They are told, as by the RFU's Director of Elite Rugby Rob Andrew, that you can't play the game under these present rules. That one was swallowed hook, line and sinker by the suckers. Alas, Marseille on a November night, detonated an atomic explosion under such a theory as the All Blacks launched devastating counter-attacks (yes, ball in hand - can you blinkered ones actually believe it) and rained down five stunning tries on the French in their own backyard.

You were fed, too, the line that the Guinness Premiership was best and therefore the English teams were strong, filled with fine quality players. Er, take a look at the final Heineken Cup pools which were completed this past weekend for the truth.

Pool 1 winners - Munster

Pool 2 winners - Biarritz Olympique

Pool 3 winners - ASM Clermont Auvergne

Pool 4 winners - Stade Français Paris

Pool 5 winners - Toulouse

Pool 6 winners - Leinster

The two best Pool runners-up are:

Pool 2 runners- up - Ospreys (20 points)

Pool 1 runners-up - Northampton Saints (19 points)

For those of you so blinkered you're unsure where teams like Clermont-Auvergne and Ospreys actually come from, I’ll spell it out so you can understand. One English team has reached the last 8 in Europe's premier club tournament. Yes, that’s right, just one.

So what happened to cause this shattering of so many illusions? Quite simply, the insertion of an awful lot of heads up backsides. I'm told it's kind of difficult to see too much up there. Mind you, those engaged in the practice can still keep kidding themselves. After all, that's what they've always liked to do, isn't it?

One critical factor in this grand deception has been the misleading attendance figures. Rugby has become the hot ticket in town, the place to be and be seen to many. Doubtless, others have flocked there, sheep-like, for no better reason, believing it must be worthwhile. Alas, no-one has taken a cold, hard look at the product and pronounced it tripe, which it is much of the time.

If a side that doesn't play any rugby and risks nothing, like Saracens, can lead the Premiership table chiefly by defending and kicking penalty goals, then it ought to have been blindingly obvious to anyone that all was far from well. But no-one made the link. They didn't see it because they didn't want to.

Instead, it has taken exposure at the higher level of the Heineken Cup for all these chickens to come home to roost. Now, the evidence lies there before you, brutal in its clarity, not least in the high number of over-hyped, over paid young men who have been told too often they are "superstars", geniuses of the game. Alas, they started to believe it because most of them lived life in a bubble, unable to see their own inadequacies or the need to work hard to improve.
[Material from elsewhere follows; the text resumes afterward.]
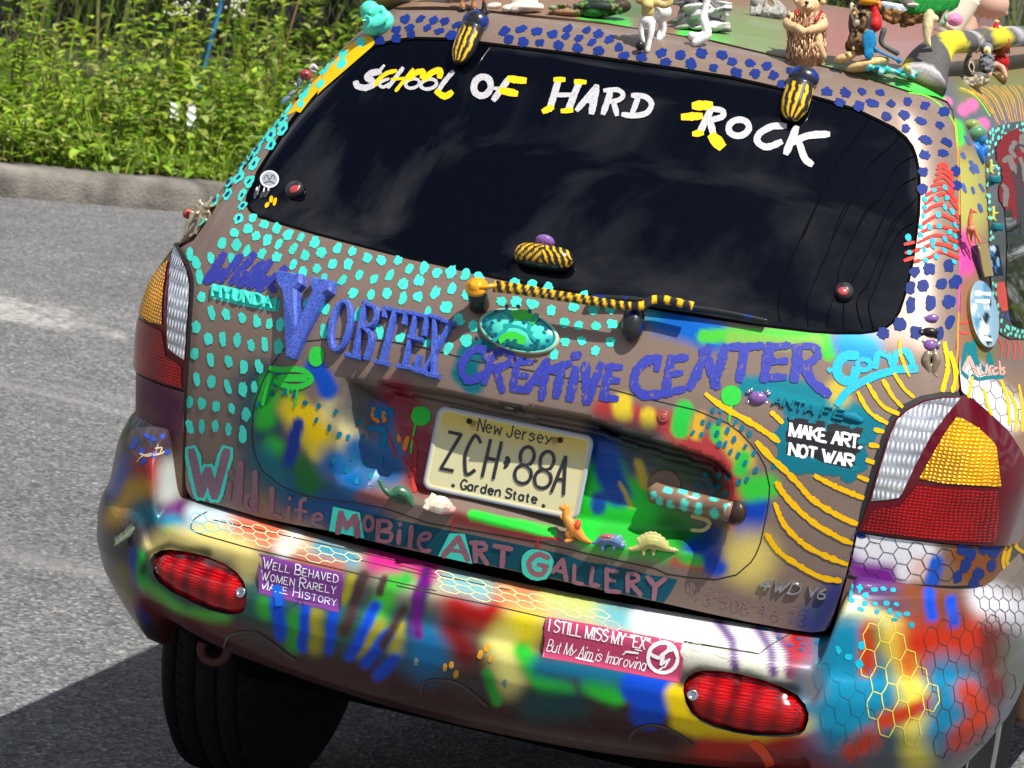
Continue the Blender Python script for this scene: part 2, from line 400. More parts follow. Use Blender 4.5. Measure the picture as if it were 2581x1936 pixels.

No longer will it be enough to condemn those who foretold this long ago as just "Kiwi lovers" or "southern hemisphere rugby groupies". For sure, all is very far from well in the southern hemisphere countries but at least they face reality when it hits them in the face. Few do in English rugby.
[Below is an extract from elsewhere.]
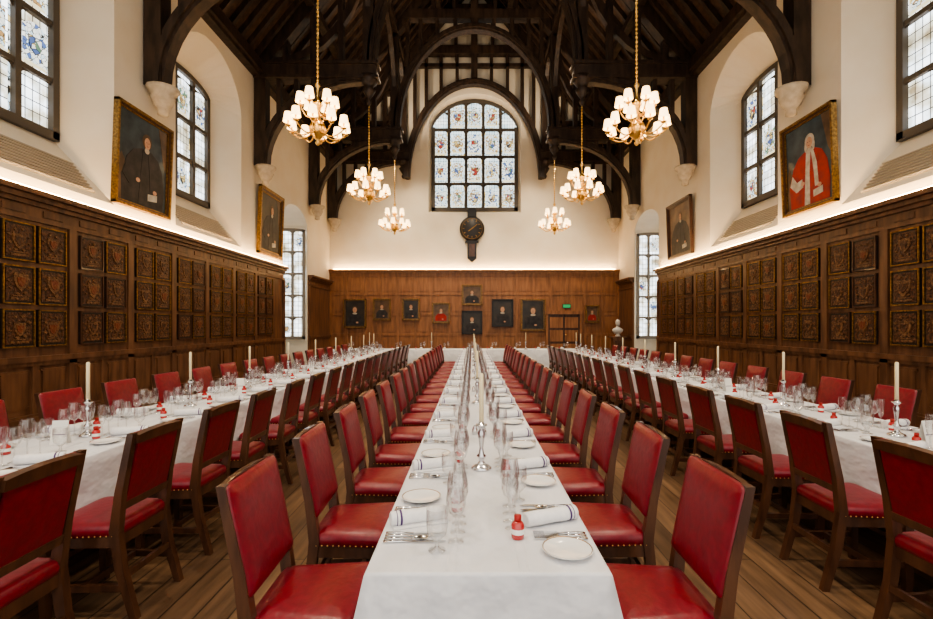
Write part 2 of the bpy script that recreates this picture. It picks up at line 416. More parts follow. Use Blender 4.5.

And if you have at last removed those blinkers from your eyes and taken out the plugs from your ears, here is another piece of advice which, if you've at last learned your lesson, you might care to consider. What has happened in the Heineken Cup this winter will have sent shudders down the spines of the England coaching management.
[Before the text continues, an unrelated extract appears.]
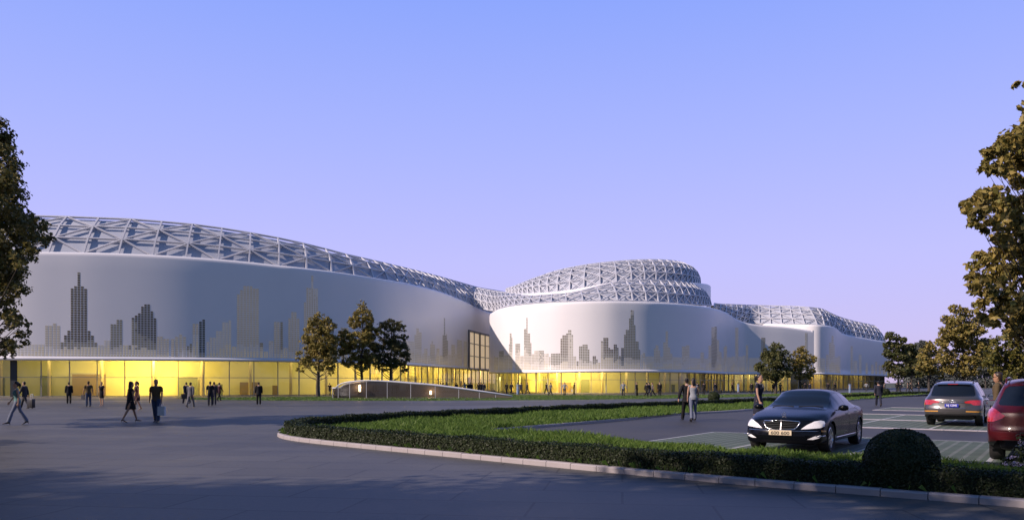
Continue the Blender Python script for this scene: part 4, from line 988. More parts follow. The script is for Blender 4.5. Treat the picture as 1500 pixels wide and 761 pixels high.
def car_shell(ST, NX=110, front=None, rear=None):
    """ST rows: x, zb, zc, zr, yr, zbelt, ybelt, ymax, zmax. Returns a bmesh of the closed skin"""
    A = np.array(ST, float); xs = A[:, 0]
    # monotone cubic along the length
    def interp(col, x):
        y = A[:, col]; h = np.diff(xs); d = np.diff(y)/h; m = np.zeros(len(y)); m[0] = d[0]; m[-1] = d[-1]
        for i in range(1, len(y)-1): m[i] = 0 if d[i-1]*d[i] <= 0 else 2*d[i-1]*d[i]/(d[i-1]+d[i])
        i = np.clip(np.searchsorted(xs, x)-1, 0, len(h)-1); t = (x-xs[i])/h[i]
        return (2*t**3-3*t**2+1)*y[i]+(t**3-2*t**2+t)*h[i]*m[i]+(-2*t**3+3*t**2)*y[i+1]+(t**3-t**2)*h[i]*m[i+1]
    X = np.unique(np.r_[np.linspace(xs[0], xs[-1], NX), xs])
    rows = []
    for x in X:
        zb, zc, zr, yr, zbe, ybe, ym, zm = [float(interp(c, x)) for c in range(1, 9)]
        pr = []
        for k in range(9):
            t = k/8; pr.append((yr*t, zc-(zc-zr)*(0.35*t*t+0.65*t**5)))
        for k in range(1, 7):
            t = k/6; b = 0.018*4*t*(1-t)
            pr.append((yr+(ybe-yr)*t+b, zr+(zbe-zr)*t))
        # shoulder: belt -> widest -> sill
        ctl = [(ybe, zbe), (ybe+(ym-ybe)*0.55, zbe-0.045), (ym-0.008, zbe-(zbe-zm)*0.45), (ym, zm), (ym-0.004, zm-(zm-zb)*0.35), (ym-0.02, zb+(zm-zb)*0.32), (ym-0.015, zb+0.11), (ym-0.035, zb+0.03), (ym-0.12, zb)]
        c = crom([(a, b, 0) for a, b in ctl], 17)[1:, :2]
        pr += [tuple(p) for p in c]
        rows.append([(x, y, z) for y, z in pr])
    bm = bmesh.new(); n = len(rows); m = len(rows[0])
    full = []
    for r in rows: full.append([(x, -y, z) for x, y, z in r[::-1]]+[(x, y, z) for x, y, z in r[1:]])
    mm = len(full[0])
    VV = [[bm.verts.new(p) for p in r] for r in full]
    for i in range(n-1):
        for j in range(mm-1): bm.faces.new((VV[i][j], VV[i+1][j], VV[i+1][j+1], VV[i][j+1]))
    # end caps as grids between left and right points of the same row
    for i, flip in ((0, False), (n-1, True)):
        L_ = VV[i][:m][::-1]; R_ = VV[i][m-1:]      # both start at the top centre
        NB = 16; prev = None
        for k in range(m):
            a, b = L_[k].co, R_[k].co
            if k == 0: cur = [L_[0]]
            else: cur = [L_[k]]+[bm.verts.new(a.lerp(b, q/NB)) for q in range(1, NB)]+[R_[k]]
            if prev is not None:
                if len(prev) == 1:
                    for q in range(NB):
                        f = (prev[0], cur[q], cur[q+1]); bm.faces.new(f[::-1] if flip else f)
                else:
                    for q in range(NB):
                        f = (prev[q], cur[q], cur[q+1], prev[q+1]); bm.faces.new(f[::-1] if flip else f)
            prev = cur
    xf, xr = xs[-1], xs[0]
    for v in bm.verts:
        x, y, z = v.co; dx = 0.0; ay = min(1.0, abs(y)/0.95)
        if front:
            w = min(1, max(0, (x-(xf-0.9))/0.9)); w = w*w*(3-2*w)
            dx += w*(-front['bow']*ay**2.6+smooth1(z, front['prof']))
        if rear:
            w = min(1, max(0, ((xr+0.7)-x)/0.7)); w = w*w*(3-2*w)
            dx += -w*(-rear['bow']*ay**2.6+smooth1(z, rear['prof']))
        zb_ = front.get('belt', 0.95) if front else 0.95
        if z > zb_:            # glasshouse bowed in plan
            g = min(1, (z-zb_)/0.15)
            if x > 0.1: dx -= 0.14*(abs(y)/0.7)**2.2*g*min(1, (x-0.1)/0.4)
            if x < -0.9: dx += 0.12*(abs(y)/0.7)**2.2*g*min(1, (-0.9-x)/0.4)
        v.co.x += dx
    bmesh.ops.recalc_face_normals(bm, faces=bm.faces[:]); bm.normal_update()
    return bm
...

Suddenly, England v Wales, the opening game of the 6 Nations championship, looks a whole lot more difficult for Martin Johnson and his coaches, whatever side they field. If Welsh coach Warren Gatland picks the right team for Twickenham and if his players play what is in front of them, then Wales could cause huge problems.

The oldest, most traditional indicator in world rugby remains of huge value: how many players from the individual countries of the 6 Nations would get into a World XV? In England's case, the answer is none, zilch.

The seeds of that disastrous scenario have been long in germination. And the most destructive of all has been self delusion.